**INSTRUCTIONS TO FOLLOW:**
Exactly as written, quote every line that follows, skipping the images.

----------

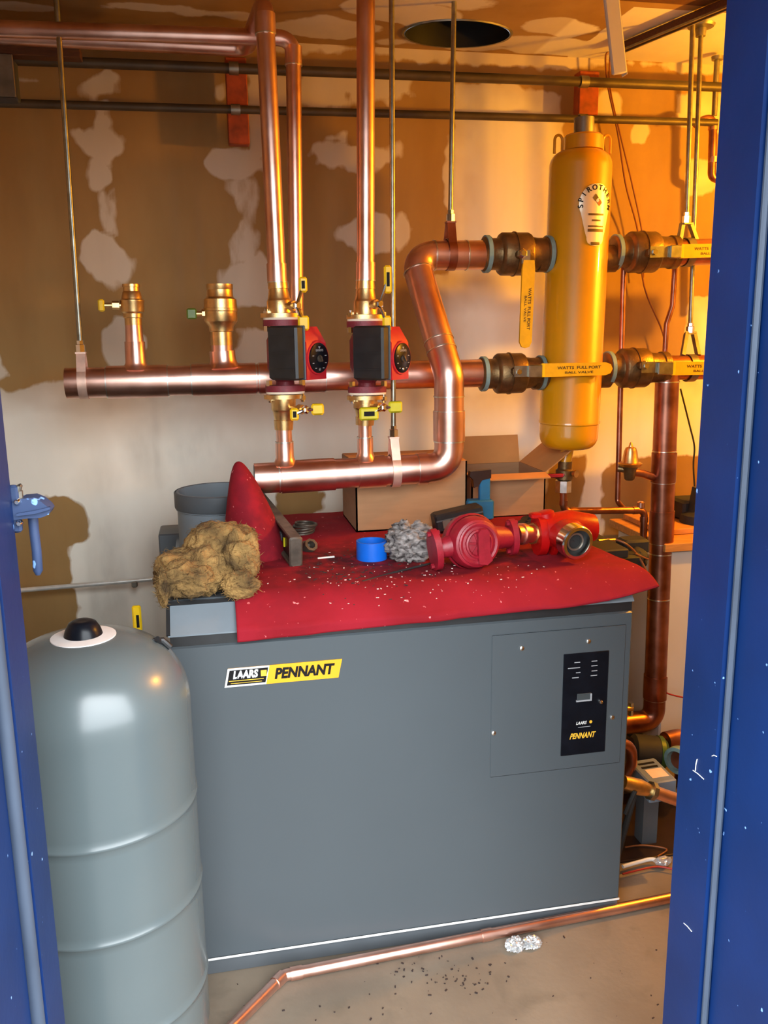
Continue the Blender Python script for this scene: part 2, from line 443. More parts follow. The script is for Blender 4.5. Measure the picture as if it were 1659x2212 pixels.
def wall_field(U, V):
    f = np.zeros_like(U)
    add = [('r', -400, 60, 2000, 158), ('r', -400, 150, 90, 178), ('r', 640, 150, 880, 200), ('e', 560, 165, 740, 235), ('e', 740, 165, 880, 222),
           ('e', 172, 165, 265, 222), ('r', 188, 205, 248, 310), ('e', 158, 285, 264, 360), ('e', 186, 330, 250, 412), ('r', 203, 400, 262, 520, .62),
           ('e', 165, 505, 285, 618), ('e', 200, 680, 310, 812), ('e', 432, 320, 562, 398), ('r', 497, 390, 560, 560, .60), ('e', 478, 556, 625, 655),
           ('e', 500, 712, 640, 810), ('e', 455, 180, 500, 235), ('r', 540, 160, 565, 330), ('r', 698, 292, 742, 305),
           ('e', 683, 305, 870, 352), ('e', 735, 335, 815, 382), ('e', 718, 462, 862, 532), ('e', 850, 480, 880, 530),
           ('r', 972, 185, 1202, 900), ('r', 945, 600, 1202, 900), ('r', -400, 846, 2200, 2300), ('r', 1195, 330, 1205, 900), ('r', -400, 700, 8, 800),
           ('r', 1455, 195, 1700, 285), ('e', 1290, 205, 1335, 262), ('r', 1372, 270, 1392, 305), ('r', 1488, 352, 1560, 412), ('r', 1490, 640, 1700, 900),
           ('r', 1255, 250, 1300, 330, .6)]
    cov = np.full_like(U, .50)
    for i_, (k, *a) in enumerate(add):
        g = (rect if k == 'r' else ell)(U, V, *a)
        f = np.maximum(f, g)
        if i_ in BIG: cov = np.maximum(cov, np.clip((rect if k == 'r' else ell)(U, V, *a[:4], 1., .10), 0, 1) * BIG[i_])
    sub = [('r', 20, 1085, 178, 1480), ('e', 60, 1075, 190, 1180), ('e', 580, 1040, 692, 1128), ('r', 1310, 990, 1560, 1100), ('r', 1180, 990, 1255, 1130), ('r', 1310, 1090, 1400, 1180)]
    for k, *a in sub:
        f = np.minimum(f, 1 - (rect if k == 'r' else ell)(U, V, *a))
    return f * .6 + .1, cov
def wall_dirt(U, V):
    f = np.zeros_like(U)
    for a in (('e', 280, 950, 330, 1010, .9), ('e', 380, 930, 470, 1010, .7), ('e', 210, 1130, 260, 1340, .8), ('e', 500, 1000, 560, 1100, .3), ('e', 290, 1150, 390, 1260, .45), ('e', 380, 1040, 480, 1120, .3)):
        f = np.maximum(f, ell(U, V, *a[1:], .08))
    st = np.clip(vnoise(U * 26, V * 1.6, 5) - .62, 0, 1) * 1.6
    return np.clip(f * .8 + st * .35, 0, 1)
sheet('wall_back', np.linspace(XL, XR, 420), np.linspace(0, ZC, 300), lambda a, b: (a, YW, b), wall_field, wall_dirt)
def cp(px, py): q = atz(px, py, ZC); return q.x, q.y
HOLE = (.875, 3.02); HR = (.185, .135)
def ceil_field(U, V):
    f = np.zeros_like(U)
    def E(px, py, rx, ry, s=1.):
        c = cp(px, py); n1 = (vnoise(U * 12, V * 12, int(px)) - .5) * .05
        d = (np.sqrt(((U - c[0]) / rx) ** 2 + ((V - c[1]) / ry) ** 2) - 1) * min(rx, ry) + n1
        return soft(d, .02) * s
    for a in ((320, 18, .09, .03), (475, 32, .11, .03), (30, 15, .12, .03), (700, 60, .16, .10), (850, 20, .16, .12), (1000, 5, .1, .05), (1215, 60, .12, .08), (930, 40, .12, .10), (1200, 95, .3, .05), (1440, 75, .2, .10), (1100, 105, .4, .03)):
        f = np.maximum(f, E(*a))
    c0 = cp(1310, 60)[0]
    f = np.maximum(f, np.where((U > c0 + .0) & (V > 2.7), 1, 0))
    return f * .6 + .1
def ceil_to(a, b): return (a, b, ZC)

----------

**EXERCISE RESULT:**
Continue the Blender Python script for this scene: part 2, from line 443. More parts follow. The script is for Blender 4.5. Measure the picture as if it were 1659x2212 pixels.
def wall_field(U, V):
    f = np.zeros_like(U)
    add = [('r', -400, 60, 2000, 158), ('r', -400, 150, 90, 178), ('r', 640, 150, 880, 200), ('e', 560, 165, 740, 235), ('e', 740, 165, 880, 222),
           ('e', 172, 165, 265, 222), ('r', 188, 205, 248, 310), ('e', 158, 285, 264, 360), ('e', 186, 330, 250, 412), ('r', 203, 400, 262, 520, .62),
           ('e', 165, 505, 285, 618), ('e', 200, 680, 310, 812), ('e', 432, 320, 562, 398), ('r', 497, 390, 560, 560, .60), ('e', 478, 556, 625, 655),
           ('e', 500, 712, 640, 810), ('e', 455, 180, 500, 235), ('r', 540, 160, 565, 330), ('r', 698, 292, 742, 305),
           ('e', 683, 305, 870, 352), ('e', 735, 335, 815, 382), ('e', 718, 462, 862, 532), ('e', 850, 480, 880, 530),
           ('r', 972, 185, 1202, 900), ('r', 945, 600, 1202, 900), ('r', -400, 846, 2200, 2300), ('r', 1195, 330, 1205, 900), ('r', -400, 700, 8, 800),
           ('r', 1455, 195, 1700, 285), ('e', 1290, 205, 1335, 262), ('r', 1372, 270, 1392, 305), ('r', 1488, 352, 1560, 412), ('r', 1490, 640, 1700, 900),
           ('r', 1255, 250, 1300, 330, .6)]
    cov = np.full_like(U, .50)
    for i_, (k, *a) in enumerate(add):
        g = (rect if k == 'r' else ell)(U, V, *a)
        f = np.maximum(f, g)
        if i_ in BIG: cov = np.maximum(cov, np.clip((rect if k == 'r' else ell)(U, V, *a[:4], 1., .10), 0, 1) * BIG[i_])
    sub = [('r', 20, 1085, 178, 1480), ('e', 60, 1075, 190, 1180), ('e', 580, 1040, 692, 1128), ('r', 1310, 990, 1560, 1100), ('r', 1180, 990, 1255, 1130), ('r', 1310, 1090, 1400, 1180)]
    for k, *a in sub:
        f = np.minimum(f, 1 - (rect if k == 'r' else ell)(U, V, *a))
    return f * .6 + .1, cov
def wall_dirt(U, V):
    f = np.zeros_like(U)
    for a in (('e', 280, 950, 330, 1010, .9), ('e', 380, 930, 470, 1010, .7), ('e', 210, 1130, 260, 1340, .8), ('e', 500, 1000, 560, 1100, .3), ('e', 290, 1150, 390, 1260, .45), ('e', 380, 1040, 480, 1120, .3)):
        f = np.maximum(f, ell(U, V, *a[1:], .08))
    st = np.clip(vnoise(U * 26, V * 1.6, 5) - .62, 0, 1) * 1.6
    return np.clip(f * .8 + st * .35, 0, 1)
sheet('wall_back', np.linspace(XL, XR, 420), np.linspace(0, ZC, 300), lambda a, b: (a, YW, b), wall_field, wall_dirt)
def cp(px, py): q = atz(px, py, ZC); return q.x, q.y
HOLE = (.875, 3.02); HR = (.185, .135)
def ceil_field(U, V):
    f = np.zeros_like(U)
    def E(px, py, rx, ry, s=1.):
        c = cp(px, py); n1 = (vnoise(U * 12, V * 12, int(px)) - .5) * .05
        d = (np.sqrt(((U - c[0]) / rx) ** 2 + ((V - c[1]) / ry) ** 2) - 1) * min(rx, ry) + n1
        return soft(d, .02) * s
    for a in ((320, 18, .09, .03), (475, 32, .11, .03), (30, 15, .12, .03), (700, 60, .16, .10), (850, 20, .16, .12), (1000, 5, .1, .05), (1215, 60, .12, .08), (930, 40, .12, .10), (1200, 95, .3, .05), (1440, 75, .2, .10), (1100, 105, .4, .03)):
        f = np.maximum(f, E(*a))
    c0 = cp(1310, 60)[0]
    f = np.maximum(f, np.where((U > c0 + .0) & (V > 2.7), 1, 0))
    return f * .6 + .1
def ceil_to(a, b): return (a, b, ZC)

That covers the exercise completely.